Just about everyone is a fan of Johnson. The Texas product bemoaned the unphysical nature of non-padded practices and noted his desire to punish defenders once the pads come on. He has been a quick study in the meeting room and has already started to establish himself as a culture-setter.

"You always know when you draft somebody, like when Ryan [Poles] picks him, and you get like seven text messages from special teams coaches from around the league, you know what, we made a great selection, and everybody was like, 'Dang!'" special teams coach Richard Hightower said of Johnson. "Just in terms of his attention to detail, we had pop quizzes this morning.
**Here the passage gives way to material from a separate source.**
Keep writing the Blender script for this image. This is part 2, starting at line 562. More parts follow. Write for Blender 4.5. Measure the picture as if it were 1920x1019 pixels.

He stood up in the room and got all of his answers 100 percent correct. So it shows me from a football standpoint that he's dialed in.

"And then when you see this guy play football, he is as violent as they come. He can almost be a linebacker. The way he covers some kicks are outstanding. I think he can help us in that area for sure. And he's a good running back as well."

The Bears enter OTAs with a crowded running back room. That's a good problem to have for a run-heavy attack. Herbert's one-cut-and-go explosion will mix well with Johnson's physicality. Keep an eye on Foreman, though. He's a physical runner with breakaway potential who is coming off the best season of his career in Carolina.

He may win the job come September.

UDFA standouts

Last season, linebacker Jack Sanborn, cornerback Jaylon Jones, and tight ends Chase Allen and Jake Tonges all made the roster after signing with the Bears as undrafted free agents in May.

The roster will be a little tougher to crack this time around, but a few UDFAs had a solid showing at rookie minicamp.

Delaware wide receiver Thyrick Pitts looked smooth in and out of his routes and made a few nice grabs. Defensive lineman Jalen Harris had a couple of nice moments as well.

Rookie tryouts Bralen Trahan, Josh Lugg, and D'Anthony Jones did enough to earn UDFA deals heading into OTAs.

Kicker Andre Szmyt looked solid, including nailing a 50-yarder with a lot of room to spare.

Quarterback Tyson Bagent had a rough showing, but part of that was attributed to the change in footwork. Quarterbacks coach Andrew Janocko said Bagent could have come out and completed a bunch of passes but instead elected to learn the footwork required for the Bears' scheme. The unfamiliarity led to some inaccuracies.

"It’s easy to come out here say, ‘OK, first day I’m just going to go out and revert back to what I’ve had success with and get a couple completions in a camp like this,'" Janocko said. "But if you’re looking to make a team, you’re looking to strive and a complete buy in and that was fun to see because yesterday there were some throws he missed and a lot of that was just trusting that we’re going to make those throws and then I think those throws that he missed yesterday, I think he made every one today."